WORK TO DO. Repeat, exactly and completely, the entries shown underneath.
═════ PROVIDED MATERIAL ═════
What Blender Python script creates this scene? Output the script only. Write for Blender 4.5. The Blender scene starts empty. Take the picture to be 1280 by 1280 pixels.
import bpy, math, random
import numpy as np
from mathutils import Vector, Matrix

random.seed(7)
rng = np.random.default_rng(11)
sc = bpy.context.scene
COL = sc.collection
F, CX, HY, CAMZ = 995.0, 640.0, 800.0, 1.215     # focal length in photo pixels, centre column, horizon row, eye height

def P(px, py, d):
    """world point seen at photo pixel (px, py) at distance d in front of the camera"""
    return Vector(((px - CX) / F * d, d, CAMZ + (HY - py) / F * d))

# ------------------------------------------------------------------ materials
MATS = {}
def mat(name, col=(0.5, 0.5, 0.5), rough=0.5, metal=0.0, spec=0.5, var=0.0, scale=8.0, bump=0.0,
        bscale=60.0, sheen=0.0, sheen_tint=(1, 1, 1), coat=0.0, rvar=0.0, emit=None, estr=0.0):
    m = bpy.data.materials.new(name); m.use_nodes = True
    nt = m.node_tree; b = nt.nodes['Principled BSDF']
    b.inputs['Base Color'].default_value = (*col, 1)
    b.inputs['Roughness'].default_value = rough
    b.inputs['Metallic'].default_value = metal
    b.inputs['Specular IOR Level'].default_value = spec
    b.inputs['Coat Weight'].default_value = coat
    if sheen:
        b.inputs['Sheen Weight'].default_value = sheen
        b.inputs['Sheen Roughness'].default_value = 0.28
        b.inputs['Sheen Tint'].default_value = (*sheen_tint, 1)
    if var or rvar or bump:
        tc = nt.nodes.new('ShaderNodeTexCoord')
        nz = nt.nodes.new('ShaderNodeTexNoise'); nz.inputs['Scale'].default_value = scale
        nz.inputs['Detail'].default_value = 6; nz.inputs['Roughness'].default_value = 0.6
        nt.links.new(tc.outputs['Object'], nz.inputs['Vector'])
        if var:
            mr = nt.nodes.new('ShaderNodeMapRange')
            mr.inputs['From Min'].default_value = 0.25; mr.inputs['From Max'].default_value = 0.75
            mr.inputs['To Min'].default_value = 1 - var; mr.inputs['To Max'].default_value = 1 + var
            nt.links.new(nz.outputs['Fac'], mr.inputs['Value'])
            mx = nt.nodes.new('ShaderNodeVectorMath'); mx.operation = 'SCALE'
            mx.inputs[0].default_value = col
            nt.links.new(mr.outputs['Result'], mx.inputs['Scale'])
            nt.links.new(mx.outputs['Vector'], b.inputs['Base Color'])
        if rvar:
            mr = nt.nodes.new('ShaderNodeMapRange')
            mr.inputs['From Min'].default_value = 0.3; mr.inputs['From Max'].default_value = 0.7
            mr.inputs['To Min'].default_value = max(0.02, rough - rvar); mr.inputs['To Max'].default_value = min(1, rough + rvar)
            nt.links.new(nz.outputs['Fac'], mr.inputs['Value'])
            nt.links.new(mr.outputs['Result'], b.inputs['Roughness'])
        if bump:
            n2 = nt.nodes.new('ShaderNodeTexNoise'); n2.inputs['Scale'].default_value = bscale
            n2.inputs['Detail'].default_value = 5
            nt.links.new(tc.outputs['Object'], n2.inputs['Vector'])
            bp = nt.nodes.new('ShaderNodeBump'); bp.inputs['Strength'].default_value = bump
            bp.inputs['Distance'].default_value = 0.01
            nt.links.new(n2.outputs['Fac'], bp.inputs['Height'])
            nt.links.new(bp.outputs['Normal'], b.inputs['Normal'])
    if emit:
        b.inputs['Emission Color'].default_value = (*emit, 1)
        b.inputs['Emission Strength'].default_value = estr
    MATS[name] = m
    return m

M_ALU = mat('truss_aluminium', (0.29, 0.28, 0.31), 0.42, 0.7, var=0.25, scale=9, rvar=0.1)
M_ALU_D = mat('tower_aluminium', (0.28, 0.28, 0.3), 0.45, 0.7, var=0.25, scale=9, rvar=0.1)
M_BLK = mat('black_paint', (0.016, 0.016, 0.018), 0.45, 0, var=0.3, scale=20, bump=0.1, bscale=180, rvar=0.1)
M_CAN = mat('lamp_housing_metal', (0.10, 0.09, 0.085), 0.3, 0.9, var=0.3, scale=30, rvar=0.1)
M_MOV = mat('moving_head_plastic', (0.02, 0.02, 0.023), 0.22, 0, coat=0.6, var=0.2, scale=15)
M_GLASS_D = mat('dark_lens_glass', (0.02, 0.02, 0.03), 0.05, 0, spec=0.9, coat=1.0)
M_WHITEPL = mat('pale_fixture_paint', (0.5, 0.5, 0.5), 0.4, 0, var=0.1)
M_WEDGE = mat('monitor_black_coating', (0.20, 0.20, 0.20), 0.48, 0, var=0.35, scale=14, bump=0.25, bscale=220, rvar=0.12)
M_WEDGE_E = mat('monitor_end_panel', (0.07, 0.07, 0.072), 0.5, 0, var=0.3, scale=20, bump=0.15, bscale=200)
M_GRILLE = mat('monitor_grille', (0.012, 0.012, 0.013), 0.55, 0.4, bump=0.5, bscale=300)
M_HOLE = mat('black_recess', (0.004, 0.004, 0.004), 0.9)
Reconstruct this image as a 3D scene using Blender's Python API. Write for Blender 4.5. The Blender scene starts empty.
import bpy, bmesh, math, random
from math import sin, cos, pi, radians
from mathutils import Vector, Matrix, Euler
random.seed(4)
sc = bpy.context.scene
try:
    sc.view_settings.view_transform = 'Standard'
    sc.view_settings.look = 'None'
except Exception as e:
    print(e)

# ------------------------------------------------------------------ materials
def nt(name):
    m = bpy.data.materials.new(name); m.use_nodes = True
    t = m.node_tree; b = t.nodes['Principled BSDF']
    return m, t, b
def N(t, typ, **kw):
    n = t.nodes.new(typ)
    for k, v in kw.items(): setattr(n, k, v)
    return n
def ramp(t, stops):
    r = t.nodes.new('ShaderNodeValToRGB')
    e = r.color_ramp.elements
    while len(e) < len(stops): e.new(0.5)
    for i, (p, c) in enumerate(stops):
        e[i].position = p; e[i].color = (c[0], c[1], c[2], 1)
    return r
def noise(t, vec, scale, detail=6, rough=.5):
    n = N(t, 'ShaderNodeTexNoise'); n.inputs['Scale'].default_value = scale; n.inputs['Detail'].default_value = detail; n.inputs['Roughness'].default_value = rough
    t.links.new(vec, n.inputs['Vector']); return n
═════
REPLY.
What Blender Python script creates this scene? Output the script only. Write for Blender 4.5. The Blender scene starts empty. Take the picture to be 1280 by 1280 pixels.
import bpy, math, random
import numpy as np
from mathutils import Vector, Matrix

random.seed(7)
rng = np.random.default_rng(11)
sc = bpy.context.scene
COL = sc.collection
F, CX, HY, CAMZ = 995.0, 640.0, 800.0, 1.215     # focal length in photo pixels, centre column, horizon row, eye height

def P(px, py, d):
    """world point seen at photo pixel (px, py) at distance d in front of the camera"""
    return Vector(((px - CX) / F * d, d, CAMZ + (HY - py) / F * d))

# ------------------------------------------------------------------ materials
MATS = {}
def mat(name, col=(0.5, 0.5, 0.5), rough=0.5, metal=0.0, spec=0.5, var=0.0, scale=8.0, bump=0.0,
        bscale=60.0, sheen=0.0, sheen_tint=(1, 1, 1), coat=0.0, rvar=0.0, emit=None, estr=0.0):
    m = bpy.data.materials.new(name); m.use_nodes = True
    nt = m.node_tree; b = nt.nodes['Principled BSDF']
    b.inputs['Base Color'].default_value = (*col, 1)
    b.inputs['Roughness'].default_value = rough
    b.inputs['Metallic'].default_value = metal
    b.inputs['Specular IOR Level'].default_value = spec
    b.inputs['Coat Weight'].default_value = coat
    if sheen:
        b.inputs['Sheen Weight'].default_value = sheen
        b.inputs['Sheen Roughness'].default_value = 0.28
        b.inputs['Sheen Tint'].default_value = (*sheen_tint, 1)
    if var or rvar or bump:
        tc = nt.nodes.new('ShaderNodeTexCoord')
        nz = nt.nodes.new('ShaderNodeTexNoise'); nz.inputs['Scale'].default_value = scale
        nz.inputs['Detail'].default_value = 6; nz.inputs['Roughness'].default_value = 0.6
        nt.links.new(tc.outputs['Object'], nz.inputs['Vector'])
        if var:
            mr = nt.nodes.new('ShaderNodeMapRange')
            mr.inputs['From Min'].default_value = 0.25; mr.inputs['From Max'].default_value = 0.75
            mr.inputs['To Min'].default_value = 1 - var; mr.inputs['To Max'].default_value = 1 + var
            nt.links.new(nz.outputs['Fac'], mr.inputs['Value'])
            mx = nt.nodes.new('ShaderNodeVectorMath'); mx.operation = 'SCALE'
            mx.inputs[0].default_value = col
            nt.links.new(mr.outputs['Result'], mx.inputs['Scale'])
            nt.links.new(mx.outputs['Vector'], b.inputs['Base Color'])
        if rvar:
            mr = nt.nodes.new('ShaderNodeMapRange')
            mr.inputs['From Min'].default_value = 0.3; mr.inputs['From Max'].default_value = 0.7
            mr.inputs['To Min'].default_value = max(0.02, rough - rvar); mr.inputs['To Max'].default_value = min(1, rough + rvar)
            nt.links.new(nz.outputs['Fac'], mr.inputs['Value'])
            nt.links.new(mr.outputs['Result'], b.inputs['Roughness'])
        if bump:
            n2 = nt.nodes.new('ShaderNodeTexNoise'); n2.inputs['Scale'].default_value = bscale
            n2.inputs['Detail'].default_value = 5
            nt.links.new(tc.outputs['Object'], n2.inputs['Vector'])
            bp = nt.nodes.new('ShaderNodeBump'); bp.inputs['Strength'].default_value = bump
            bp.inputs['Distance'].default_value = 0.01
            nt.links.new(n2.outputs['Fac'], bp.inputs['Height'])
            nt.links.new(bp.outputs['Normal'], b.inputs['Normal'])
    if emit:
        b.inputs['Emission Color'].default_value = (*emit, 1)
        b.inputs['Emission Strength'].default_value = estr
    MATS[name] = m
    return m

M_ALU = mat('truss_aluminium', (0.29, 0.28, 0.31), 0.42, 0.7, var=0.25, scale=9, rvar=0.1)
M_ALU_D = mat('tower_aluminium', (0.28, 0.28, 0.3), 0.45, 0.7, var=0.25, scale=9, rvar=0.1)
M_BLK = mat('black_paint', (0.016, 0.016, 0.018), 0.45, 0, var=0.3, scale=20, bump=0.1, bscale=180, rvar=0.1)
M_CAN = mat('lamp_housing_metal', (0.10, 0.09, 0.085), 0.3, 0.9, var=0.3, scale=30, rvar=0.1)
M_MOV = mat('moving_head_plastic', (0.02, 0.02, 0.023), 0.22, 0, coat=0.6, var=0.2, scale=15)
M_GLASS_D = mat('dark_lens_glass', (0.02, 0.02, 0.03), 0.05, 0, spec=0.9, coat=1.0)
M_WHITEPL = mat('pale_fixture_paint', (0.5, 0.5, 0.5), 0.4, 0, var=0.1)
M_WEDGE = mat('monitor_black_coating', (0.20, 0.20, 0.20), 0.48, 0, var=0.35, scale=14, bump=0.25, bscale=220, rvar=0.12)
M_WEDGE_E = mat('monitor_end_panel', (0.07, 0.07, 0.072), 0.5, 0, var=0.3, scale=20, bump=0.15, bscale=200)
M_GRILLE = mat('monitor_grille', (0.012, 0.012, 0.013), 0.55, 0.4, bump=0.5, bscale=300)
M_HOLE = mat('black_recess', (0.004, 0.004, 0.004), 0.9)
Reconstruct this image as a 3D scene using Blender's Python API. Write for Blender 4.5. The Blender scene starts empty.
import bpy, bmesh, math, random
from math import sin, cos, pi, radians
from mathutils import Vector, Matrix, Euler
random.seed(4)
sc = bpy.context.scene
try:
    sc.view_settings.view_transform = 'Standard'
    sc.view_settings.look = 'None'
except Exception as e:
    print(e)

# ------------------------------------------------------------------ materials
def nt(name):
    m = bpy.data.materials.new(name); m.use_nodes = True
    t = m.node_tree; b = t.nodes['Principled BSDF']
    return m, t, b
def N(t, typ, **kw):
    n = t.nodes.new(typ)
    for k, v in kw.items(): setattr(n, k, v)
    return n
def ramp(t, stops):
    r = t.nodes.new('ShaderNodeValToRGB')
    e = r.color_ramp.elements
    while len(e) < len(stops): e.new(0.5)
    for i, (p, c) in enumerate(stops):
        e[i].position = p; e[i].color = (c[0], c[1], c[2], 1)
    return r
def noise(t, vec, scale, detail=6, rough=.5):
    n = N(t, 'ShaderNodeTexNoise'); n.inputs['Scale'].default_value = scale; n.inputs['Detail'].default_value = detail; n.inputs['Roughness'].default_value = rough
    t.links.new(vec, n.inputs['Vector']); return n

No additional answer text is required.